What you have to do -
Repeat everything in the material exactly.
* start *
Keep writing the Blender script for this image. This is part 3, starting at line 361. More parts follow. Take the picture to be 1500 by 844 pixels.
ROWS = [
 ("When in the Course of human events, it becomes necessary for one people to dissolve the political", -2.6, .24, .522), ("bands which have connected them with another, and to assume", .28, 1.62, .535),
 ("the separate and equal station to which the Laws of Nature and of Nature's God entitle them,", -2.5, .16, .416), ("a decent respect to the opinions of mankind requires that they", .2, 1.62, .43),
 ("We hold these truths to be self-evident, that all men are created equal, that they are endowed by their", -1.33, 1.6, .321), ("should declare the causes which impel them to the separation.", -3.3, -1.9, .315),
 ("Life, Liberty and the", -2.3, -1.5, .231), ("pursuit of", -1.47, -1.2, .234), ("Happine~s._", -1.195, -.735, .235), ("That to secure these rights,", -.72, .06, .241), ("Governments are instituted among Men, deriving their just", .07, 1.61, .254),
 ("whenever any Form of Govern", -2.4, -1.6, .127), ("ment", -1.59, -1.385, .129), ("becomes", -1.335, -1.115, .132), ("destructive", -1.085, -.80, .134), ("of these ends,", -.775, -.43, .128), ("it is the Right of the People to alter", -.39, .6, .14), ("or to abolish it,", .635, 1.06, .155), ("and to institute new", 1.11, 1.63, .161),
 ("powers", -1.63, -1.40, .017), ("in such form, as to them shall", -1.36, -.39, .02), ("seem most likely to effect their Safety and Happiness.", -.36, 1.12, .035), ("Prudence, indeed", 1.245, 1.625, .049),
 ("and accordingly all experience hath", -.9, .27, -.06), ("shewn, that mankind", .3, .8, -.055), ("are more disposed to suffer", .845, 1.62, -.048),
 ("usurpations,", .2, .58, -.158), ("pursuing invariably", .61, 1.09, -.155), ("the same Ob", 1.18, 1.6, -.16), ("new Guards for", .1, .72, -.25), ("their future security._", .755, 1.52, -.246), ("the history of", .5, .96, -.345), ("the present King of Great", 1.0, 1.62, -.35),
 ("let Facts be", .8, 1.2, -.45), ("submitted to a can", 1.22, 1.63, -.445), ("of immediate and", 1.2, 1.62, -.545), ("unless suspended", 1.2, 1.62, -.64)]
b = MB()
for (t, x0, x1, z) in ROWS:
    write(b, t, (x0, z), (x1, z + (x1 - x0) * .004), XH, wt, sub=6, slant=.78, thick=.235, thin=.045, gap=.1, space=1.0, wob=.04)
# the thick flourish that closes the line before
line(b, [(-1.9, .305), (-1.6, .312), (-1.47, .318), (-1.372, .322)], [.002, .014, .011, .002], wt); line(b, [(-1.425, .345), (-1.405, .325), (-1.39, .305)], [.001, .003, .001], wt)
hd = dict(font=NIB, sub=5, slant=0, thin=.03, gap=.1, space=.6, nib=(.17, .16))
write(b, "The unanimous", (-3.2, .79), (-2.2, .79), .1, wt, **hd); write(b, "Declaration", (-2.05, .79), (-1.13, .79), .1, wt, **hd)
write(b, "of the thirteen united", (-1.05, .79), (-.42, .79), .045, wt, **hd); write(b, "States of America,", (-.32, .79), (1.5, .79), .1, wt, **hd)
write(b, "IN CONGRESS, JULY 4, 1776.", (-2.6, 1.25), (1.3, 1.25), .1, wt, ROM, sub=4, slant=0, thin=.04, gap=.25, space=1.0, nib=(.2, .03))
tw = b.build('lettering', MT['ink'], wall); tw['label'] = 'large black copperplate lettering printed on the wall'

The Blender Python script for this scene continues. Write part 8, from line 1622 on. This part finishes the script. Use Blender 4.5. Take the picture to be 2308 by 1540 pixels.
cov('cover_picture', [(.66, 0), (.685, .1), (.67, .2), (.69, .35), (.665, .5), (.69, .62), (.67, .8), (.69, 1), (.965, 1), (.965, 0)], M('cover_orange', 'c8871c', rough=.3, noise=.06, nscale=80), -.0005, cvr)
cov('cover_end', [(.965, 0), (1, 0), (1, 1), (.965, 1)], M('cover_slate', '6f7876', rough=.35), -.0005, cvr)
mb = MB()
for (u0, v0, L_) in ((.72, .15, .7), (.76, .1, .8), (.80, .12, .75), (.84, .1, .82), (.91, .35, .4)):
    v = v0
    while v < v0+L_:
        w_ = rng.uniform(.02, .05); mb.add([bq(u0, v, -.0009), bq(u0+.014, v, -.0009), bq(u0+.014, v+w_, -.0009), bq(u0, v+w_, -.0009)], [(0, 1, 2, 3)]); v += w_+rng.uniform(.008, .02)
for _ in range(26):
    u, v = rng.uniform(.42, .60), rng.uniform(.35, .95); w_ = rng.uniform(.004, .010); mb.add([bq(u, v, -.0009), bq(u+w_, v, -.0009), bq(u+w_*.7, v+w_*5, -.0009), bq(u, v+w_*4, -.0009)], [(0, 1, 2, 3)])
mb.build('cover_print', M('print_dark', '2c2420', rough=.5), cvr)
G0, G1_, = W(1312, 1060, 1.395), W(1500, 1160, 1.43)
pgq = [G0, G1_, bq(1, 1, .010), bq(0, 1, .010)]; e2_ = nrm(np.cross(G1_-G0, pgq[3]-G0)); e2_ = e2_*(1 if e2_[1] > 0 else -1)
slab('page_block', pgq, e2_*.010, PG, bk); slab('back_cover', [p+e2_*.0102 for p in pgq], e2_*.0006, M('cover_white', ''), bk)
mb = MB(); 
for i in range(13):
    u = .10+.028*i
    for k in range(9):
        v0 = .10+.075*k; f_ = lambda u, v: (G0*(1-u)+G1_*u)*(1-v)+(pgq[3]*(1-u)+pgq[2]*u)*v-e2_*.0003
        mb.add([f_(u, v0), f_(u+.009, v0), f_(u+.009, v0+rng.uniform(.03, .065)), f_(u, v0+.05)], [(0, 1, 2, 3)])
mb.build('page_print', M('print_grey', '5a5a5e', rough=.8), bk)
* end *
Exercise response -
Keep writing the Blender script for this image. This is part 3, starting at line 361. More parts follow. Take the picture to be 1500 by 844 pixels.
ROWS = [
 ("When in the Course of human events, it becomes necessary for one people to dissolve the political", -2.6, .24, .522), ("bands which have connected them with another, and to assume", .28, 1.62, .535),
 ("the separate and equal station to which the Laws of Nature and of Nature's God entitle them,", -2.5, .16, .416), ("a decent respect to the opinions of mankind requires that they", .2, 1.62, .43),
 ("We hold these truths to be self-evident, that all men are created equal, that they are endowed by their", -1.33, 1.6, .321), ("should declare the causes which impel them to the separation.", -3.3, -1.9, .315),
 ("Life, Liberty and the", -2.3, -1.5, .231), ("pursuit of", -1.47, -1.2, .234), ("Happine~s._", -1.195, -.735, .235), ("That to secure these rights,", -.72, .06, .241), ("Governments are instituted among Men, deriving their just", .07, 1.61, .254),
 ("whenever any Form of Govern", -2.4, -1.6, .127), ("ment", -1.59, -1.385, .129), ("becomes", -1.335, -1.115, .132), ("destructive", -1.085, -.80, .134), ("of these ends,", -.775, -.43, .128), ("it is the Right of the People to alter", -.39, .6, .14), ("or to abolish it,", .635, 1.06, .155), ("and to institute new", 1.11, 1.63, .161),
 ("powers", -1.63, -1.40, .017), ("in such form, as to them shall", -1.36, -.39, .02), ("seem most likely to effect their Safety and Happiness.", -.36, 1.12, .035), ("Prudence, indeed", 1.245, 1.625, .049),
 ("and accordingly all experience hath", -.9, .27, -.06), ("shewn, that mankind", .3, .8, -.055), ("are more disposed to suffer", .845, 1.62, -.048),
 ("usurpations,", .2, .58, -.158), ("pursuing invariably", .61, 1.09, -.155), ("the same Ob", 1.18, 1.6, -.16), ("new Guards for", .1, .72, -.25), ("their future security._", .755, 1.52, -.246), ("the history of", .5, .96, -.345), ("the present King of Great", 1.0, 1.62, -.35),
 ("let Facts be", .8, 1.2, -.45), ("submitted to a can", 1.22, 1.63, -.445), ("of immediate and", 1.2, 1.62, -.545), ("unless suspended", 1.2, 1.62, -.64)]
b = MB()
for (t, x0, x1, z) in ROWS:
    write(b, t, (x0, z), (x1, z + (x1 - x0) * .004), XH, wt, sub=6, slant=.78, thick=.235, thin=.045, gap=.1, space=1.0, wob=.04)
# the thick flourish that closes the line before
line(b, [(-1.9, .305), (-1.6, .312), (-1.47, .318), (-1.372, .322)], [.002, .014, .011, .002], wt); line(b, [(-1.425, .345), (-1.405, .325), (-1.39, .305)], [.001, .003, .001], wt)
hd = dict(font=NIB, sub=5, slant=0, thin=.03, gap=.1, space=.6, nib=(.17, .16))
write(b, "The unanimous", (-3.2, .79), (-2.2, .79), .1, wt, **hd); write(b, "Declaration", (-2.05, .79), (-1.13, .79), .1, wt, **hd)
write(b, "of the thirteen united", (-1.05, .79), (-.42, .79), .045, wt, **hd); write(b, "States of America,", (-.32, .79), (1.5, .79), .1, wt, **hd)
write(b, "IN CONGRESS, JULY 4, 1776.", (-2.6, 1.25), (1.3, 1.25), .1, wt, ROM, sub=4, slant=0, thin=.04, gap=.25, space=1.0, nib=(.2, .03))
tw = b.build('lettering', MT['ink'], wall); tw['label'] = 'large black copperplate lettering printed on the wall'

The Blender Python script for this scene continues. Write part 8, from line 1622 on. This part finishes the script. Use Blender 4.5. Take the picture to be 2308 by 1540 pixels.
cov('cover_picture', [(.66, 0), (.685, .1), (.67, .2), (.69, .35), (.665, .5), (.69, .62), (.67, .8), (.69, 1), (.965, 1), (.965, 0)], M('cover_orange', 'c8871c', rough=.3, noise=.06, nscale=80), -.0005, cvr)
cov('cover_end', [(.965, 0), (1, 0), (1, 1), (.965, 1)], M('cover_slate', '6f7876', rough=.35), -.0005, cvr)
mb = MB()
for (u0, v0, L_) in ((.72, .15, .7), (.76, .1, .8), (.80, .12, .75), (.84, .1, .82), (.91, .35, .4)):
    v = v0
    while v < v0+L_:
        w_ = rng.uniform(.02, .05); mb.add([bq(u0, v, -.0009), bq(u0+.014, v, -.0009), bq(u0+.014, v+w_, -.0009), bq(u0, v+w_, -.0009)], [(0, 1, 2, 3)]); v += w_+rng.uniform(.008, .02)
for _ in range(26):
    u, v = rng.uniform(.42, .60), rng.uniform(.35, .95); w_ = rng.uniform(.004, .010); mb.add([bq(u, v, -.0009), bq(u+w_, v, -.0009), bq(u+w_*.7, v+w_*5, -.0009), bq(u, v+w_*4, -.0009)], [(0, 1, 2, 3)])
mb.build('cover_print', M('print_dark', '2c2420', rough=.5), cvr)
G0, G1_, = W(1312, 1060, 1.395), W(1500, 1160, 1.43)
pgq = [G0, G1_, bq(1, 1, .010), bq(0, 1, .010)]; e2_ = nrm(np.cross(G1_-G0, pgq[3]-G0)); e2_ = e2_*(1 if e2_[1] > 0 else -1)
slab('page_block', pgq, e2_*.010, PG, bk); slab('back_cover', [p+e2_*.0102 for p in pgq], e2_*.0006, M('cover_white', ''), bk)
mb = MB(); 
for i in range(13):
    u = .10+.028*i
    for k in range(9):
        v0 = .10+.075*k; f_ = lambda u, v: (G0*(1-u)+G1_*u)*(1-v)+(pgq[3]*(1-u)+pgq[2]*u)*v-e2_*.0003
        mb.add([f_(u, v0), f_(u+.009, v0), f_(u+.009, v0+rng.uniform(.03, .065)), f_(u, v0+.05)], [(0, 1, 2, 3)])
mb.build('page_print', M('print_grey', '5a5a5e', rough=.8), bk)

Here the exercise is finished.